July 1995

What is “Conservative Leverage”?

© Talbot Stevens

My research shows that based on average historical returns, conservative leverage is a more effective wealth building strategy than even RRSPs. After many discussions with investors and financial advisors, two issues arose.

First, there are misconceptions about the real risks of leveraged investing, and second, what defines “conservative” leverage?

Emotional Risk: The real danger of leverage is not the math, but the investor's emotions, specifically fear and greed.

Leveraging only works when you invest in equities, which fluctuate up and down. If fear forces you to “sell low”, then leveraging merely makes things worse.

On the other hand, greed may entice some people to leverage too heavily, which can make things worse. This is why I have a 5-point Conservative Leverage Checklist, suggesting investors only consider leveraging a conservative amount, without the risk of a margin call, long term, diversified, and with a trusted financial advisor.

Lender Risks: My definition of conservative leverage is to borrow conservatively enough to eliminate the “lender risks” which could force you to sell at the wrong time.

You might be forced by your lender to sell when the lender requires more collateral, or you can no longer make the loan payments.

Cashflow risk can be eliminated by only using a small portion of your available cashflow, and having an adequate emergency fund to cover 2-3 years of loan payments. For example, if you have $500 a month available, set up a leveraged program that only requires $200 a month.

Collateral risk occurs when investments are used as security for the loan. The “margin ratio” defines the maximum amount a lender will lend as a portion of the total securities they hold as collateral.
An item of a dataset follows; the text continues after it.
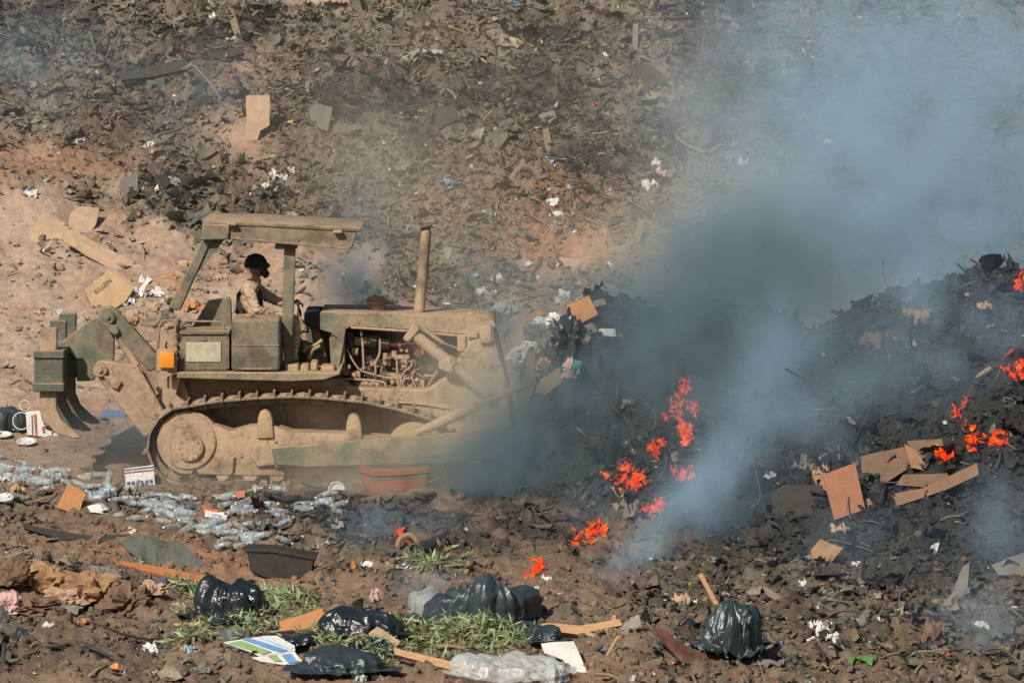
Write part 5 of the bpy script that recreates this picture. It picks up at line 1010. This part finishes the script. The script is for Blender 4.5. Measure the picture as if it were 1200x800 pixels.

The risk of a “margin call”, where the lender demands more collateral, can be reduced by borrowing less than the lender would allow, to give you extra cushion during declining markets.

Using your house as security, via a line of credit or a second mortgage, is another way to avoid a margin call, because a drop in the stock market won't affect your collateral.

Finally, some lenders will not issue a margin call if the loan is amortized over say 15 or 20 years, instead of using an interest-only demand loan.

To conclude, the emotional risk can be eliminated by truly understanding the process and having faith to not sell when the leveraged investments are down. Lender risks are avoided by borrowing conservatively, so you always have more than enough cashflow and collateral to endure the inevitable tough times.

Another, perhaps better, definition of “conservative” leverage is to only borrow such a small amount that there is no emotional or financial strain.